About 30 ''Ladies in White'' were stopped on the march in Havana
Cuban police have arrested the wives and mothers of political dissidents
at a demonstration in the capital, Havana.
About 30 members of the "Ladies in White" were stopped as they marched
alongside the mother of a prisoner who died last month after a hunger
strike.
They were demanding the release of some 50 government critics who are
still being held after mass arrests in 2003.
Orlando Zapata Tamayo was the first Cuban activist to starve himself to
death in protest in nearly 40 years.
The case of Zapata, declared a prisoner of conscience by Amnesty
International, drew international condemnation and calls for the
immediate release of all Cuba's detained dissidents.
Wednesday's protest was the third held this week by the Ladies in White
(Las Damas de Blanca) to mark the anniversary of the crackdown in the
one-party Communist state seven years ago.
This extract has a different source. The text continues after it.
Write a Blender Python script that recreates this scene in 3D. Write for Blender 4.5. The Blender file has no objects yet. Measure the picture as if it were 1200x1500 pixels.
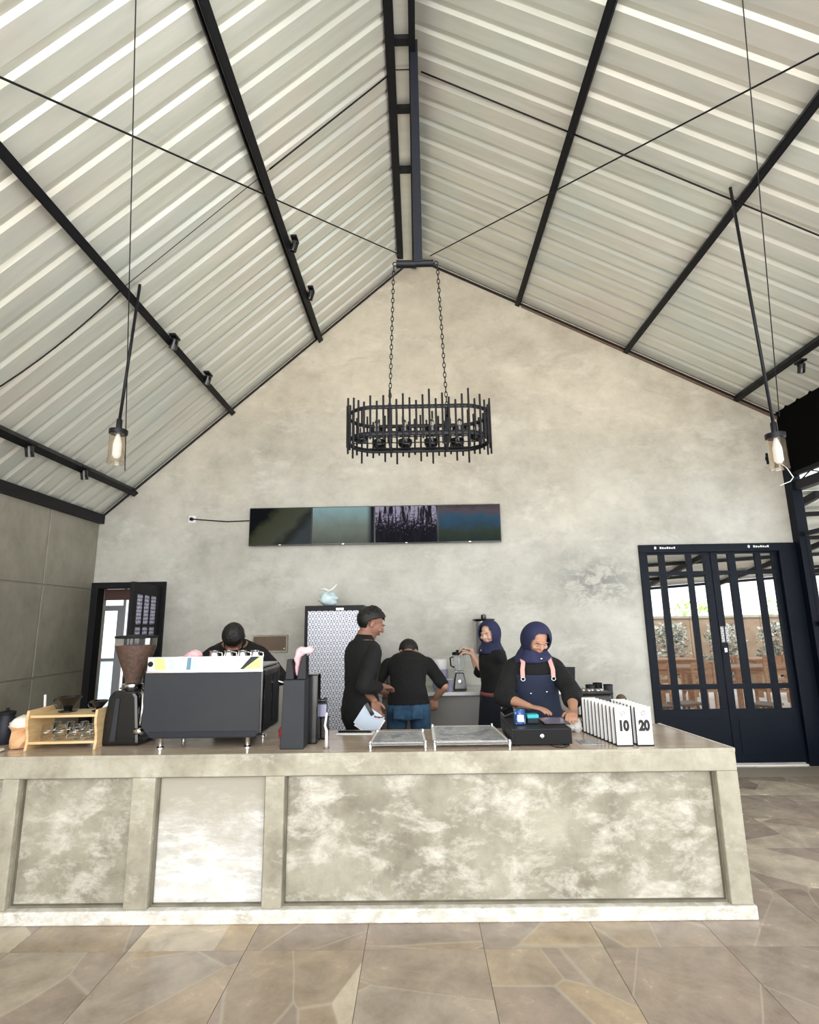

The women were heckled by hundreds of government supporters as they left
a church in the Parraga neighbourhood with Reyna Luisa Tamayo, who
alleges that her son was tortured in jail and that his death amounted to
premeditated murder.
Police officers and interior ministry agents later asked the women to
end their march and take shelter in two government buses. After they
repeatedly refused, several female officers moved in and put them onto
the buses by force.
The Cuban government describes the dissidents as common criminals who
were paid by the United States to destabilise the country.